WHAT IS BEING ASKED>
Return, exactly as written, every line from the first line of the data below through the line that contains "return m.outputs[2]".

MATERIAL PROVIDED>
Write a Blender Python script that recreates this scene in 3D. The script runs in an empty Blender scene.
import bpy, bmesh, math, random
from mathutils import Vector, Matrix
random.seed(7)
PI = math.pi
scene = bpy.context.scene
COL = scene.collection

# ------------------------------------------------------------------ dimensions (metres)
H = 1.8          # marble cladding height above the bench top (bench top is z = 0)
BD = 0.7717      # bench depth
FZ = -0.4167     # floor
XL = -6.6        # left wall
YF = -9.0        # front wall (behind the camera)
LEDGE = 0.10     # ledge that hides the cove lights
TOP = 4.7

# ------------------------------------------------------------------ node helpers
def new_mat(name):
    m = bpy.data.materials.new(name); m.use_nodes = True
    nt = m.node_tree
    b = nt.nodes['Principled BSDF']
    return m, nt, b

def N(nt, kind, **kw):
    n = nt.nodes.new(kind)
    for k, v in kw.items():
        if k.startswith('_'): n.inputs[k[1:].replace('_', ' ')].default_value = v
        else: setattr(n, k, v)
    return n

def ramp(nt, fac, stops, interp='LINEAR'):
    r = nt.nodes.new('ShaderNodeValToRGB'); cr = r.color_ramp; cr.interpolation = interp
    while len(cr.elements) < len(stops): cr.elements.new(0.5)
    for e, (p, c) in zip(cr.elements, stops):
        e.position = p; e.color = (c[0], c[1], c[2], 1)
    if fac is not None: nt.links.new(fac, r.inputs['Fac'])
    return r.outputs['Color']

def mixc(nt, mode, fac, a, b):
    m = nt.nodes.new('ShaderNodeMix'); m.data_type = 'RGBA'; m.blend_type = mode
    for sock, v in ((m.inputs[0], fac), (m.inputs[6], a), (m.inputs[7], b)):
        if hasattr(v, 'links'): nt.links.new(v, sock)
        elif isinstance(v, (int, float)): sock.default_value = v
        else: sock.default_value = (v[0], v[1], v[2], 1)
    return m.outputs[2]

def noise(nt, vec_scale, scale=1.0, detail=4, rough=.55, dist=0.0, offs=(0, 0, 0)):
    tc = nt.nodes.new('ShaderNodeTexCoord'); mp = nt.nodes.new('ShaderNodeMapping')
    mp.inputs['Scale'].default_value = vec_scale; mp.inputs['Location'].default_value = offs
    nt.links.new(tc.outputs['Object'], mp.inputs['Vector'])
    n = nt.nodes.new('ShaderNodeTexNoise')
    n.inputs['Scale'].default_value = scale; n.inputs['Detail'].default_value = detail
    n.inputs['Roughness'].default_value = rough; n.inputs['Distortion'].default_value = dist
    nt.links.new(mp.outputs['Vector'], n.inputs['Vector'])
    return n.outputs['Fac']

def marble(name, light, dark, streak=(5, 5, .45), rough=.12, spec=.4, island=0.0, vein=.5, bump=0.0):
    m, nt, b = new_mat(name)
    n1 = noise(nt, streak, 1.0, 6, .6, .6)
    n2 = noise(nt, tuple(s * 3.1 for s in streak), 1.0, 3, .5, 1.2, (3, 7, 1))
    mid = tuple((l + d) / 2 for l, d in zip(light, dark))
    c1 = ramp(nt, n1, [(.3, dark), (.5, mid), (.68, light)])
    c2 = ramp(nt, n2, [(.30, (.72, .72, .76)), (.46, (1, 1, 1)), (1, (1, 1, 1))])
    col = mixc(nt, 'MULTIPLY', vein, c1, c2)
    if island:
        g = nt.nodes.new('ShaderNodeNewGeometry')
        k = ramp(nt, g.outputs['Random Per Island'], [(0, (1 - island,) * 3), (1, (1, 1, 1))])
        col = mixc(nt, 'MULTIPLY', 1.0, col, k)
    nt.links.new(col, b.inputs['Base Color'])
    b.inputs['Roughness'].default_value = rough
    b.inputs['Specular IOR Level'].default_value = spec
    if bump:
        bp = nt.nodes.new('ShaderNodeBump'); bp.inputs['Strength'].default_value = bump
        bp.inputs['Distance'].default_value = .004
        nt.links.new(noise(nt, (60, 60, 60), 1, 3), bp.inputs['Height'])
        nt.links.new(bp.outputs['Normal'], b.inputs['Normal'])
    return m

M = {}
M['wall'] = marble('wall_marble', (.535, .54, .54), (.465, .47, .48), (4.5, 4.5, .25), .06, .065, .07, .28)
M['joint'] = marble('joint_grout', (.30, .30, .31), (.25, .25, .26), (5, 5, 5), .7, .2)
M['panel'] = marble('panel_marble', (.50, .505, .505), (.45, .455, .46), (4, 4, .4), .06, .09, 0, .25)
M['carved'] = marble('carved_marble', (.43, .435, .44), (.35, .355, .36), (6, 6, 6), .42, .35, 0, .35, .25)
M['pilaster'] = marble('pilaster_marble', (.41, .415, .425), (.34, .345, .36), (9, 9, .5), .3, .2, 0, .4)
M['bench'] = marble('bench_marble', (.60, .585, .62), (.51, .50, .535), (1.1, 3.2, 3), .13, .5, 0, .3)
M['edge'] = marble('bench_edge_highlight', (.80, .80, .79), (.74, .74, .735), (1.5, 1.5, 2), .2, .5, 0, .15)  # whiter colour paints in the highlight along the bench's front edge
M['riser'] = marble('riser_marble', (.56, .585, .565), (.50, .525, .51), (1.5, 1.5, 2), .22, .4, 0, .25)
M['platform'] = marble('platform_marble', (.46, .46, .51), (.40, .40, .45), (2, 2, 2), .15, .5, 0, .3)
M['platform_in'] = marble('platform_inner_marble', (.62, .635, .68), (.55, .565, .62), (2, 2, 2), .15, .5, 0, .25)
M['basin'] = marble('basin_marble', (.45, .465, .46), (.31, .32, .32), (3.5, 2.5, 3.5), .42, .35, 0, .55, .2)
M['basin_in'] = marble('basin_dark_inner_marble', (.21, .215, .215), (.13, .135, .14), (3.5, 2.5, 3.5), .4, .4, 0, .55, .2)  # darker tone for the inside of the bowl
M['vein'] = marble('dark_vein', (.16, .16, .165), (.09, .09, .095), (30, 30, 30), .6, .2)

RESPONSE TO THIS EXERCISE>
Write a Blender Python script that recreates this scene in 3D. The script runs in an empty Blender scene.
import bpy, bmesh, math, random
from mathutils import Vector, Matrix
random.seed(7)
PI = math.pi
scene = bpy.context.scene
COL = scene.collection

# ------------------------------------------------------------------ dimensions (metres)
H = 1.8          # marble cladding height above the bench top (bench top is z = 0)
BD = 0.7717      # bench depth
FZ = -0.4167     # floor
XL = -6.6        # left wall
YF = -9.0        # front wall (behind the camera)
LEDGE = 0.10     # ledge that hides the cove lights
TOP = 4.7

# ------------------------------------------------------------------ node helpers
def new_mat(name):
    m = bpy.data.materials.new(name); m.use_nodes = True
    nt = m.node_tree
    b = nt.nodes['Principled BSDF']
    return m, nt, b

def N(nt, kind, **kw):
    n = nt.nodes.new(kind)
    for k, v in kw.items():
        if k.startswith('_'): n.inputs[k[1:].replace('_', ' ')].default_value = v
        else: setattr(n, k, v)
    return n

def ramp(nt, fac, stops, interp='LINEAR'):
    r = nt.nodes.new('ShaderNodeValToRGB'); cr = r.color_ramp; cr.interpolation = interp
    while len(cr.elements) < len(stops): cr.elements.new(0.5)
    for e, (p, c) in zip(cr.elements, stops):
        e.position = p; e.color = (c[0], c[1], c[2], 1)
    if fac is not None: nt.links.new(fac, r.inputs['Fac'])
    return r.outputs['Color']

def mixc(nt, mode, fac, a, b):
    m = nt.nodes.new('ShaderNodeMix'); m.data_type = 'RGBA'; m.blend_type = mode
    for sock, v in ((m.inputs[0], fac), (m.inputs[6], a), (m.inputs[7], b)):
        if hasattr(v, 'links'): nt.links.new(v, sock)
        elif isinstance(v, (int, float)): sock.default_value = v
        else: sock.default_value = (v[0], v[1], v[2], 1)
    return m.outputs[2]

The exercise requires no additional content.